By the mid-1950s mambo mania had reached fever pitch. In New York the mambo was played in a high-strung, sophisticated way that had the Palladium Ballroom, the famous Broadway dance-hall, jumping. The Ballroom soon proclaimed itself the "temple of mambo," for the city's best dancers--the Mambo Aces, "Killer Joe" Piro, Augie and Margo Rodriguez, Paulito and Lilon, Louie Maquina and Cuban Pete--gave mambo demonstrations there and made a reputation for their expressive use of arms, legs, head and hands. Augie and Margo became the highest paid dance duo in the world and still dance in Las Vegas 50 years later (2006).

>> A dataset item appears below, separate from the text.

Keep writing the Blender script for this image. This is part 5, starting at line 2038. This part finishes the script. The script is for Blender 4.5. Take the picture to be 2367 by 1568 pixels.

There was fierce rivalry between bands. The bands of Machito, Tito Puente, Tito Rodriguez and Jose Curbelo delighted habitués such as Duke Ellington, Bob Hope, Marlon Brando, Lena Horne and Afro-Cuban jazz pioneer Dizzy Gillespie. The shows were popular with Afro-Americans, Puerto Ricans, Cubans, Upper East-Side WASPs and Jews and Italians from Brooklyn. Class and color melted away in the incandescent rhythm of the music. Even jazz musicians such as Erroll Garner, Charlie Parker, Sonny Rollins and Sonny Stitt fell under the mambo's charm, as can be heard on the many Latin recordings they made in the 1950s.

In 1954 the cha-cha-cha, a kind of mambo created by the Cuban violinist Enrique Jorrín, a member of the Orquesta America Charanga, swept through Havana and New York. Easier to dance than the mambo, with a squarish beat and a characteristic hiccup on the third beat, it spread to Europe, before being dethroned in the early 1960s by the pachanga and then the boogaloo.

Mambo returned to prominence in the 1995 when Guinness used Perez Prado's track Guaglione in an advertising campaign featuring the dancing of Dublin actor Joe McKinney. The song was released as a single and reached number 2 in the UK charts. In 1999, Lou Bega released a cover version of Mambo No. 5, another Prado original, which became a hit across Europe.